- **Direction**:
Extract the full listing verbatim and drop any pictures from your copy.

- **Data extract**:
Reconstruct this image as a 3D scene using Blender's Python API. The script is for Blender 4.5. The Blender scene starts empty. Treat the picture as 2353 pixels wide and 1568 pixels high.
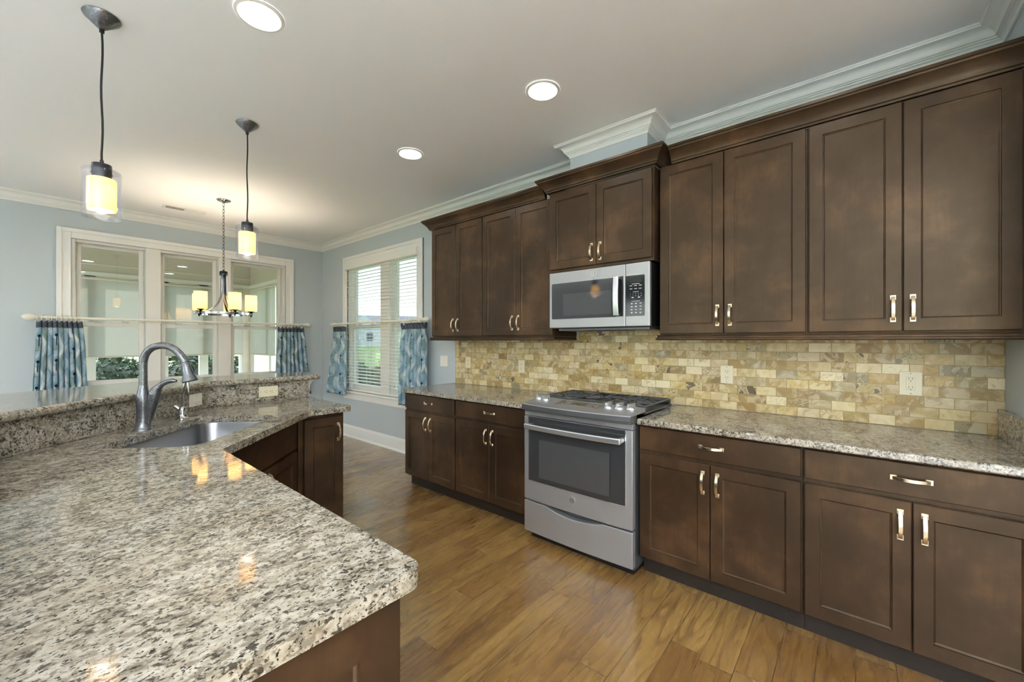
import bpy, bmesh, math, random
from mathutils import Vector, Matrix
random.seed(7)
S = bpy.context.scene
COL = S.collection
R = math.radians
PI = math.pi

# ------------------------------------------------------------------ camera, world, sun, exposure
cam = bpy.data.cameras.new('camera')
cam.sensor_fit = 'HORIZONTAL'; cam.sensor_width = 36.0
cam.lens = 934.0 / 2353.0 * 36.0
cam.clip_start = 0.02; cam.clip_end = 400
camo = bpy.data.objects.new('camera', cam); COL.objects.link(camo)
camo.location = (0, 0, 1.36)
camo.rotation_euler = (R(90), 0, R(-49.77))
S.camera = camo

S.view_settings.view_transform = 'Standard'
S.view_settings.look = 'None'
S.view_settings.gamma = 1.0
S.view_settings.use_curve_mapping = False
S.view_settings.exposure = 1.90
S.cycles.use_denoising = True
S.cycles.max_bounces = 10
S.cycles.diffuse_bounces = 6
S.cycles.glossy_bounces = 4
S.cycles.transmission_bounces = 6
S.cycles.transparent_max_bounces = 12
S.cycles.sample_clamp_indirect = 6.0
S.cycles.caustics_reflective = False
S.cycles.caustics_refractive = False

W = bpy.data.worlds.new('world'); S.world = W; W.use_nodes = True
wn = W.node_tree; wn.nodes.clear()
def wnode(t, **k):
    n = wn.nodes.new(t)
    for a, b in k.items(): setattr(n, a, b)
    return n
wo = wnode('ShaderNodeOutputWorld'); wb = wnode('ShaderNodeBackground')
sky = wnode('ShaderNodeTexSky', sky_type='NISHITA')
sky.sun_disc = False; sky.sun_elevation = R(48); sky.sun_rotation = R(200); sky.air_density = 1.2; sky.dust_density = 0.6
tc = wnode('ShaderNodeTexCoord'); mp = wnode('ShaderNodeMapping'); mp.inputs['Scale'].default_value = (3.0, 3.0, 7.0)
nz = wnode('ShaderNodeTexNoise'); nz.inputs['Scale'].default_value = 1.3; nz.inputs['Detail'].default_value = 6
cr = wnode('ShaderNodeValToRGB'); cr.color_ramp.elements[0].position = 0.44; cr.color_ramp.elements[1].position = 0.62
mx = wnode('ShaderNodeMixRGB'); mx.inputs['Color2'].default_value = (4.6, 4.75, 5.0, 1)
wn.links.new(tc.outputs['Generated'], mp.inputs['Vector']); wn.links.new(mp.outputs['Vector'], nz.inputs['Vector'])
wn.links.new(nz.outputs['Fac'], cr.inputs['Fac']); wn.links.new(cr.outputs['Color'], mx.inputs['Fac'])
wn.links.new(sky.outputs['Color'], mx.inputs['Color1']); wn.links.new(mx.outputs['Color'], wb.inputs['Color'])
wb.inputs['Strength'].default_value = 0.31
wn.links.new(wb.outputs['Background'], wo.inputs['Surface'])

sun = bpy.data.lights.new('sun', 'SUN'); sun.energy = 2.2; sun.angle = R(1.5); sun.color = (1, .97, .93)
suno = bpy.data.objects.new('sun', sun); COL.objects.link(suno)
suno.rotation_euler = (0, R(-45), R(-52)); suno.location = (0, 0, 12)

CAN_EMIT = 11.0        # luminous faces of the recessed ceiling lights
SHADE_EMIT = 0.14       # glowing glass shades
BULB_W = 5.0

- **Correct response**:
Reconstruct this image as a 3D scene using Blender's Python API. The script is for Blender 4.5. The Blender scene starts empty. Treat the picture as 2353 pixels wide and 1568 pixels high.
import bpy, bmesh, math, random
from mathutils import Vector, Matrix
random.seed(7)
S = bpy.context.scene
COL = S.collection
R = math.radians
PI = math.pi

# ------------------------------------------------------------------ camera, world, sun, exposure
cam = bpy.data.cameras.new('camera')
cam.sensor_fit = 'HORIZONTAL'; cam.sensor_width = 36.0
cam.lens = 934.0 / 2353.0 * 36.0
cam.clip_start = 0.02; cam.clip_end = 400
camo = bpy.data.objects.new('camera', cam); COL.objects.link(camo)
camo.location = (0, 0, 1.36)
camo.rotation_euler = (R(90), 0, R(-49.77))
S.camera = camo

S.view_settings.view_transform = 'Standard'
S.view_settings.look = 'None'
S.view_settings.gamma = 1.0
S.view_settings.use_curve_mapping = False
S.view_settings.exposure = 1.90
S.cycles.use_denoising = True
S.cycles.max_bounces = 10
S.cycles.diffuse_bounces = 6
S.cycles.glossy_bounces = 4
S.cycles.transmission_bounces = 6
S.cycles.transparent_max_bounces = 12
S.cycles.sample_clamp_indirect = 6.0
S.cycles.caustics_reflective = False
S.cycles.caustics_refractive = False

W = bpy.data.worlds.new('world'); S.world = W; W.use_nodes = True
wn = W.node_tree; wn.nodes.clear()
def wnode(t, **k):
    n = wn.nodes.new(t)
    for a, b in k.items(): setattr(n, a, b)
    return n
wo = wnode('ShaderNodeOutputWorld'); wb = wnode('ShaderNodeBackground')
sky = wnode('ShaderNodeTexSky', sky_type='NISHITA')
sky.sun_disc = False; sky.sun_elevation = R(48); sky.sun_rotation = R(200); sky.air_density = 1.2; sky.dust_density = 0.6
tc = wnode('ShaderNodeTexCoord'); mp = wnode('ShaderNodeMapping'); mp.inputs['Scale'].default_value = (3.0, 3.0, 7.0)
nz = wnode('ShaderNodeTexNoise'); nz.inputs['Scale'].default_value = 1.3; nz.inputs['Detail'].default_value = 6
cr = wnode('ShaderNodeValToRGB'); cr.color_ramp.elements[0].position = 0.44; cr.color_ramp.elements[1].position = 0.62
mx = wnode('ShaderNodeMixRGB'); mx.inputs['Color2'].default_value = (4.6, 4.75, 5.0, 1)
wn.links.new(tc.outputs['Generated'], mp.inputs['Vector']); wn.links.new(mp.outputs['Vector'], nz.inputs['Vector'])
wn.links.new(nz.outputs['Fac'], cr.inputs['Fac']); wn.links.new(cr.outputs['Color'], mx.inputs['Fac'])
wn.links.new(sky.outputs['Color'], mx.inputs['Color1']); wn.links.new(mx.outputs['Color'], wb.inputs['Color'])
wb.inputs['Strength'].default_value = 0.31
wn.links.new(wb.outputs['Background'], wo.inputs['Surface'])

sun = bpy.data.lights.new('sun', 'SUN'); sun.energy = 2.2; sun.angle = R(1.5); sun.color = (1, .97, .93)
suno = bpy.data.objects.new('sun', sun); COL.objects.link(suno)
suno.rotation_euler = (0, R(-45), R(-52)); suno.location = (0, 0, 12)

CAN_EMIT = 11.0        # luminous faces of the recessed ceiling lights
SHADE_EMIT = 0.14       # glowing glass shades
BULB_W = 5.0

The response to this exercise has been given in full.